Asco, Asshole Mural 1975, 2013
Nottingham ContemporaryPrinted on archival inkjet print on Somerset photosatin 300gsm paper
42 x 59.4cm
Edition of 50
Accompanied by a signed and numbered certificate of authenticity
This edition by Asco was produced by Nottingham Contemporary on the occasion of the exhibition No Movies, 2013.
Asco’s artworks move between fashion, rock, gangster, and Hollywood imagery. Although they were only briefly staged, photographs of their actions by Harry Gamboa Jr were then posted to friends, press contacts, and art and cinema professionals. Working outside the gallery and museum system, Asco experimented with different ways of occupying public space and disseminating their work.
In Asshole Mural, 1975, Asco’s four core members pose next to the opening of a large concrete drainpipe on a rocky LA hillside, dressed as film stars or dandyish businessman.
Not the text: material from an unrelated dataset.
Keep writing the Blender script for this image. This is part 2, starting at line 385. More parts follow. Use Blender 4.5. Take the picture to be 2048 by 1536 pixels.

Asco again combine glamour and disgust, fiction, and reality, in a single memorable image.
All profits raised from the sale of this limited-edition work support Nottingham Contemporary’s free programme of exhibitions, educational activities and research programmes.
Asco were formed in the early 1970s by four Chicano artists - Harry Gamboa Jr, Gronk, Willie F. Herrón III and Patssi Valdez - who met in high school in East LA, the centre of Los Angeles’s Mexican American community. They emerged from the Chicano civil rights movement of the late 60s and early 70s, which fought labour exploitation, the Vietnam draft, police brutality, and other forms of discrimination and deprivation.